Although the $user_login
string and $user
object are passed through the wp_login
hook, there are some functions that don't allow user parameters and rely solely on get_current_user_id()
, such as wp_destroy_other_sessions()
.
This is easy enough to work around, but it seems reasonable to expect that user-related function calls should "just work" at any point after authentication.
<?php add_action( 'wp_login', function ( $user_login, $user ) { var_dump( get_current_user_id() ); // int(0) $GLOBALS['current_user'] = $user; var_dump( get_current_user_id() ); // int(1) exit; }, 10, 2 );
Attachments (2)
Change History (6)
#3
@
3 years ago
This is not a documentation error for the simple reason that the wp_login action does not have the current user set, even though it ostensibly "Fires after the user has successfully logged in".
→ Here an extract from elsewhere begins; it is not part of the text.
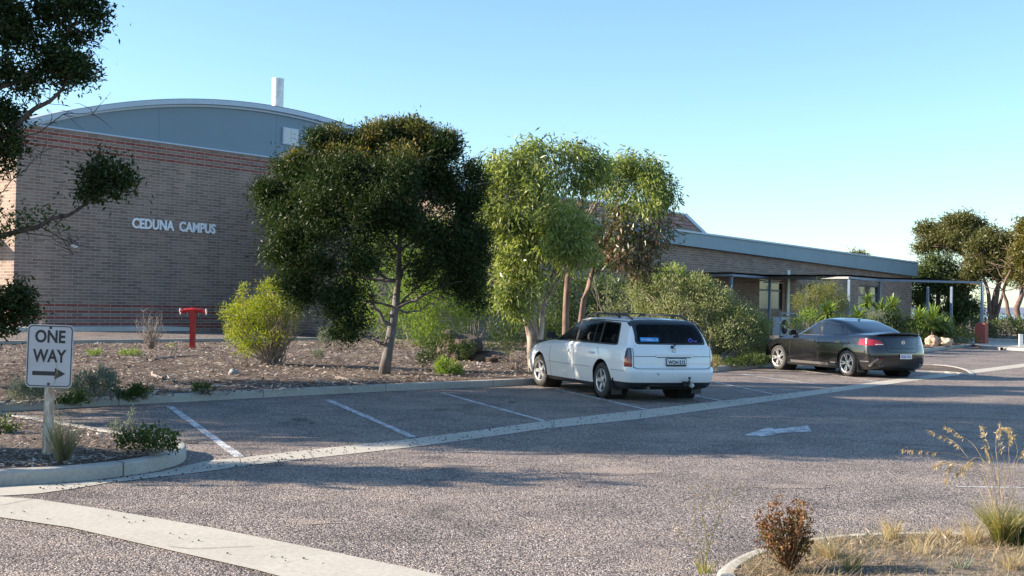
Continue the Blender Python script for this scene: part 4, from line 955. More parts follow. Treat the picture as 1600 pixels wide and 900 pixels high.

The current patches don't use the core Wordpress function for setting the current user, even though it pretty much does the same thing. I feel that the attached patch is better from a maintainability standpoint by using the appropriate WP API. It is also updated to the current WP code base (just different line numbers in the diff, though).
#4
@
3 years ago
To preempt arguments that the wp_login does not need to have the current user set because one of its parameters is the logged-in user, I counter that the code in the hooked method may (as, _does_ on one system I'm writing) can a non-coupled class that itself _does_ require the current user to be set.
add_action('wp_login', 'actionWpLogin', 10, 2); function actionWpLogin($user_login, $user) { Foo::bar(); } /** * A class that I don't maintain. */ class Foo { public static function bar() { $user = wp_get_current_user(); // Some $user magic here... } }
See #28116 and #35488 for why this is more of a documentation issue than an actual bug.